Dataset section =>

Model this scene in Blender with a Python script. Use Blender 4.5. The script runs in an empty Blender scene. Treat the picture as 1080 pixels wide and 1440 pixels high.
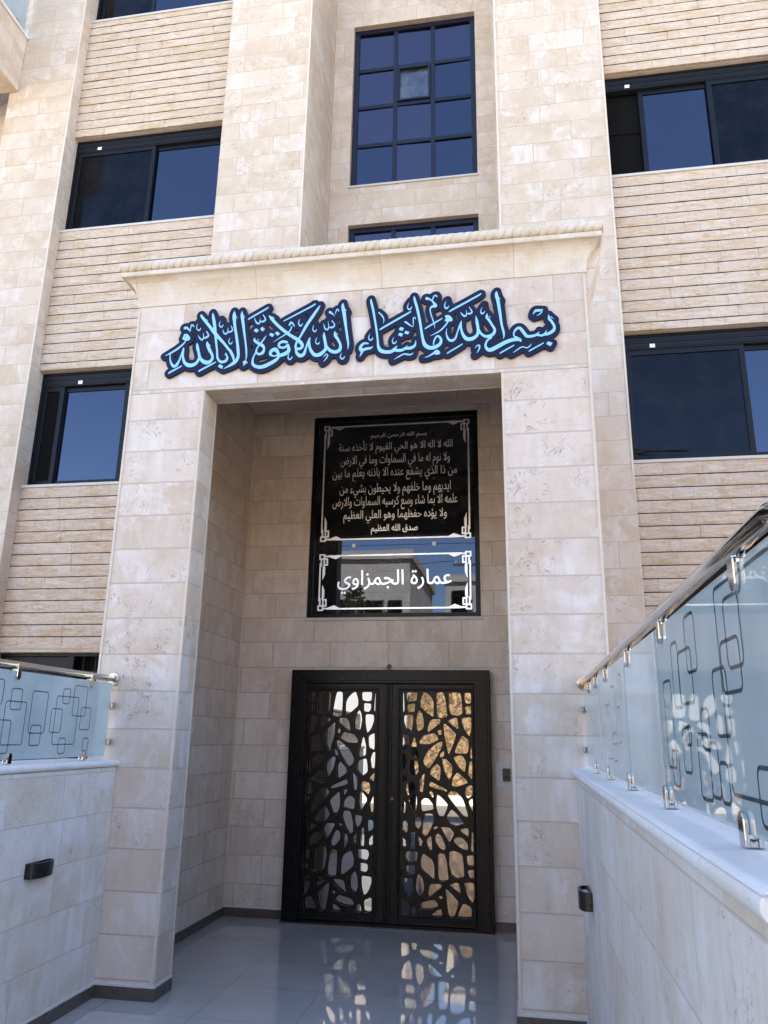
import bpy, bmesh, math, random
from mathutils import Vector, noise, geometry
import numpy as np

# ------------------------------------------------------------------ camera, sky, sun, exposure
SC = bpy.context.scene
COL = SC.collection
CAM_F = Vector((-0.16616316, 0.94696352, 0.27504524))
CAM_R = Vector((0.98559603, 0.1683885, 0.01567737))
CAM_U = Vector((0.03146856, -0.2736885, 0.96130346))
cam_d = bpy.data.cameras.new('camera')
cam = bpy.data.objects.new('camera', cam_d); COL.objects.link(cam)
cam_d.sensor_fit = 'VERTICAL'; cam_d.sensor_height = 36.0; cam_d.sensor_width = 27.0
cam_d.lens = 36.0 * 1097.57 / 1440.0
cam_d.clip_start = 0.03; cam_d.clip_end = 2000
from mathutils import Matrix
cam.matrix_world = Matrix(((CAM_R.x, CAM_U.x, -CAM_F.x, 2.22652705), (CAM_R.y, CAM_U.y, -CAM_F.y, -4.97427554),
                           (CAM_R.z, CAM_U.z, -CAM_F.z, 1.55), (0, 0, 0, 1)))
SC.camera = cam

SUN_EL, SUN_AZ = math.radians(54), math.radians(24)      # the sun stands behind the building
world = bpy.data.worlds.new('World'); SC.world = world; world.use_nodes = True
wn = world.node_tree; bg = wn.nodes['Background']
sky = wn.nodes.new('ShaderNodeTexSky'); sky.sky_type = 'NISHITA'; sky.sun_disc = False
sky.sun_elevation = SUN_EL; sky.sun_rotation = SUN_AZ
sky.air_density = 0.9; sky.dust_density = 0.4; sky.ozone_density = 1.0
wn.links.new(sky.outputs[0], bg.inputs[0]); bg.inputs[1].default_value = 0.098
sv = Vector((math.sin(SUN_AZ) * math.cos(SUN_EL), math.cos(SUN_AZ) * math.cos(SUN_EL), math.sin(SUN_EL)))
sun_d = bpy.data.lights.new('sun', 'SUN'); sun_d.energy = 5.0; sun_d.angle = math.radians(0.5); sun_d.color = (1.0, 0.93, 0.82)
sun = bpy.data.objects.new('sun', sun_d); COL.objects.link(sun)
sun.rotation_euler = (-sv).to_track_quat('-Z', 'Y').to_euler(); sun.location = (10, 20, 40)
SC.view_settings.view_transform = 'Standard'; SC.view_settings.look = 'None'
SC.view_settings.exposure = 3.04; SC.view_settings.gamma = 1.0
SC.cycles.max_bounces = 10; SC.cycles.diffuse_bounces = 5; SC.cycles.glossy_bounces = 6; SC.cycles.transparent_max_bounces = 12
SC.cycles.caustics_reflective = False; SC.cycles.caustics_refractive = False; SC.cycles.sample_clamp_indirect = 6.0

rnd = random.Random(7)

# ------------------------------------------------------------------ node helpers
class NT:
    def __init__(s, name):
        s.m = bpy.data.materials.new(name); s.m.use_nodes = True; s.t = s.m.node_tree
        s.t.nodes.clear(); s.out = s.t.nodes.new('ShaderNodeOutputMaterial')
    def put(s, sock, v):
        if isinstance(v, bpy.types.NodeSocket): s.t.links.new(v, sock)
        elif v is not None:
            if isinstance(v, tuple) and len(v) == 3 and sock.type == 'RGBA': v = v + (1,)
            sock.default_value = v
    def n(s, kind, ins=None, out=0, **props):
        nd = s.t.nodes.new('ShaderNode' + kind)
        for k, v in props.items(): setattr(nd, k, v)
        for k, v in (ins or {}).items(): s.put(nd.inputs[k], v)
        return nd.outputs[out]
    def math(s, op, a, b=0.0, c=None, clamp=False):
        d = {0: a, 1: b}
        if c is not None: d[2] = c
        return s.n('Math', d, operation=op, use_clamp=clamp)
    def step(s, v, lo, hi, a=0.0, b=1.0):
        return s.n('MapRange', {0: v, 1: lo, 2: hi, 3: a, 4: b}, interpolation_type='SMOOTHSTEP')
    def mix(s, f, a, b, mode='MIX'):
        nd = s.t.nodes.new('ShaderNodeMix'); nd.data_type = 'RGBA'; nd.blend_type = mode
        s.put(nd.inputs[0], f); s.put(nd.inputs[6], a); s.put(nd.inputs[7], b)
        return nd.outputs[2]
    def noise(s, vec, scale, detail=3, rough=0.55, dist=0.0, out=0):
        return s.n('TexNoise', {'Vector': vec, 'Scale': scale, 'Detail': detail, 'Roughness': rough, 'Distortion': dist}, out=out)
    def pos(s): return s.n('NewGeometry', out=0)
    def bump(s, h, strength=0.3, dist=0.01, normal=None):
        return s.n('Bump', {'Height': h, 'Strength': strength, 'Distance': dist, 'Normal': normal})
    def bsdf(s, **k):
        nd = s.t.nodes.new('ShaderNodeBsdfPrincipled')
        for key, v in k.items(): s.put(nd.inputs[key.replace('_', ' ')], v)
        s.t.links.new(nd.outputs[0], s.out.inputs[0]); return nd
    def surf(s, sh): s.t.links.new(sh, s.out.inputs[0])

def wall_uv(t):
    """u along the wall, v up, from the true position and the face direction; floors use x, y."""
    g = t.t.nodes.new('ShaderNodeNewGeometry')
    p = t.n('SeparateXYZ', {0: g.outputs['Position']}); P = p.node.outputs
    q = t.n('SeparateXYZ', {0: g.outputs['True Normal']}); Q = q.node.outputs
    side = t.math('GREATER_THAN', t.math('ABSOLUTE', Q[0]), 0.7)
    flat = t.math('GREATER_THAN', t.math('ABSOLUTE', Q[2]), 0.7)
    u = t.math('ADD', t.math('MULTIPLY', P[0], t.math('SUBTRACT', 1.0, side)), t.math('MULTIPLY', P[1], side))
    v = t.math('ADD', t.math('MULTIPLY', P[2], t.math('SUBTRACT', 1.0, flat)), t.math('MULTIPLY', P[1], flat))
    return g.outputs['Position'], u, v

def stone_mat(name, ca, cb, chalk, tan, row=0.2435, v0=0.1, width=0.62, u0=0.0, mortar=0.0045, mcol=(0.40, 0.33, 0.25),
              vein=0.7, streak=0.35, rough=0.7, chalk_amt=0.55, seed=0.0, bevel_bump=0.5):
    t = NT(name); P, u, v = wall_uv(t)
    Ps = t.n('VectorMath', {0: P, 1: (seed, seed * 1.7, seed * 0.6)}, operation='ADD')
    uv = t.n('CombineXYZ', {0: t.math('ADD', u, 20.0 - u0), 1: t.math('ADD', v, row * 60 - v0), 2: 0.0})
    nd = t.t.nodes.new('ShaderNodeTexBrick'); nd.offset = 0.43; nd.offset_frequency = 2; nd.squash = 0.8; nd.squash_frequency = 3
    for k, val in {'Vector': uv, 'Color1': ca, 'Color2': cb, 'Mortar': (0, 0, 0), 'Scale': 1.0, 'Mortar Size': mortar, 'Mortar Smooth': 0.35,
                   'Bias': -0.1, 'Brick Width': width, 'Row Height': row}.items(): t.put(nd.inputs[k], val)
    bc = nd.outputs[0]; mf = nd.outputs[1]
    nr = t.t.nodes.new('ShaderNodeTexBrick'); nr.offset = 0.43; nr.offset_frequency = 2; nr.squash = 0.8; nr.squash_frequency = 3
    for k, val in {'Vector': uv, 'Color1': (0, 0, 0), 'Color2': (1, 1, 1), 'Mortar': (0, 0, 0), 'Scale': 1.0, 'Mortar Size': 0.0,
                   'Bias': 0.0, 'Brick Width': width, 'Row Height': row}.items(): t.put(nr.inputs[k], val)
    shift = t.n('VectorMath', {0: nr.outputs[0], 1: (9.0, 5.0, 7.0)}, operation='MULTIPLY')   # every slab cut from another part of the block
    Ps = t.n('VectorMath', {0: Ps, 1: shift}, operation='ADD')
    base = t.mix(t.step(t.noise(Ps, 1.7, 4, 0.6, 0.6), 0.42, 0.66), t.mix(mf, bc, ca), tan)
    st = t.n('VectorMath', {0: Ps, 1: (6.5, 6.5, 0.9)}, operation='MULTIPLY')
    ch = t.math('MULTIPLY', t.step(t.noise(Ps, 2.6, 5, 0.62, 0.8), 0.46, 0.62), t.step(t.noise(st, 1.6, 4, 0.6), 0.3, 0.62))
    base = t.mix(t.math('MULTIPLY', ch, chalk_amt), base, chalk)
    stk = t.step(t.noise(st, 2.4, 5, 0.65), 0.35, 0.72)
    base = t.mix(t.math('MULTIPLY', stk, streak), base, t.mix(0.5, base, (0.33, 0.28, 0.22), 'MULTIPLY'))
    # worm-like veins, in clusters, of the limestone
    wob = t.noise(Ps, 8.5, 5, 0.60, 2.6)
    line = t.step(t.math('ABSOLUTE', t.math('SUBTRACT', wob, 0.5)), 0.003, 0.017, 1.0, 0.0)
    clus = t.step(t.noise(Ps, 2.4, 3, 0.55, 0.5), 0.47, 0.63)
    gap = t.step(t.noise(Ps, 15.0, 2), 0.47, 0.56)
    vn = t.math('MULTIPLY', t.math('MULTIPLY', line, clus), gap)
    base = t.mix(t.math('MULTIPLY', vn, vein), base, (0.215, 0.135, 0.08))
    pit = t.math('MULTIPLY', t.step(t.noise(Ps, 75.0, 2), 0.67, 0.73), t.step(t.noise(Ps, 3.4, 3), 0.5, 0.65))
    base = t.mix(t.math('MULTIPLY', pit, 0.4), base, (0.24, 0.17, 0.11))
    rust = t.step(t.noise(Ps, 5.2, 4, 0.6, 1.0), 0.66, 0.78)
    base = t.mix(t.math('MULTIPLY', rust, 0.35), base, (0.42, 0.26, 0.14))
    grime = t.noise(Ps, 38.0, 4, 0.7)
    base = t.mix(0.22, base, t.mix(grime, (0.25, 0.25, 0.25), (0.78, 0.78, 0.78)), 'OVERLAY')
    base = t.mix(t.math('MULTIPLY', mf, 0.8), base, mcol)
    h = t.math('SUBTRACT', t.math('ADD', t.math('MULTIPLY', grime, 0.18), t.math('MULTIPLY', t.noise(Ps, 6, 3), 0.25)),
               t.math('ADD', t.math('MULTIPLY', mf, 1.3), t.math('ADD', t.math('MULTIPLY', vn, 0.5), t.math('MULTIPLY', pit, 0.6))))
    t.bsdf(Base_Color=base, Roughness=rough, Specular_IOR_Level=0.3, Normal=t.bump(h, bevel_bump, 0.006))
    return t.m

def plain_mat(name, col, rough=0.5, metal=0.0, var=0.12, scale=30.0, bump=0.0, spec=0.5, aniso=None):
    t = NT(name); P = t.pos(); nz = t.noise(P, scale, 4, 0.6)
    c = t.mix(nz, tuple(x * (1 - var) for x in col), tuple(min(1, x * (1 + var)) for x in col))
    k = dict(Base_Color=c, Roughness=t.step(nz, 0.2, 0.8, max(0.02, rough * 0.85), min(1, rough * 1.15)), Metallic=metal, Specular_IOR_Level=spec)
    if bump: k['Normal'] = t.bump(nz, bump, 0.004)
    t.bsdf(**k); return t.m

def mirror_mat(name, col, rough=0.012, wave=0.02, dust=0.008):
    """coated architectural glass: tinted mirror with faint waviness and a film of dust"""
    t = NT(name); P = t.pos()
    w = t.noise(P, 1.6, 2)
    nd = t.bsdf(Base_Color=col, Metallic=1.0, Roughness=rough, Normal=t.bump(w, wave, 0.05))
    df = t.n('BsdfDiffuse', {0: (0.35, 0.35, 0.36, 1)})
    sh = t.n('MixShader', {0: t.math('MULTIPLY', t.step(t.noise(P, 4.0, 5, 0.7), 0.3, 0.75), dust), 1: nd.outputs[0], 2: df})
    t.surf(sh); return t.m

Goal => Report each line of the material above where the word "with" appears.

Expected output =>
Model this scene in Blender with a Python script. Use Blender 4.5. The script runs in an empty Blender scene. Treat the picture as 1080 pixels wide and 1440 pixels high.
    """coated architectural glass: tinted mirror with faint waviness and a film of dust"""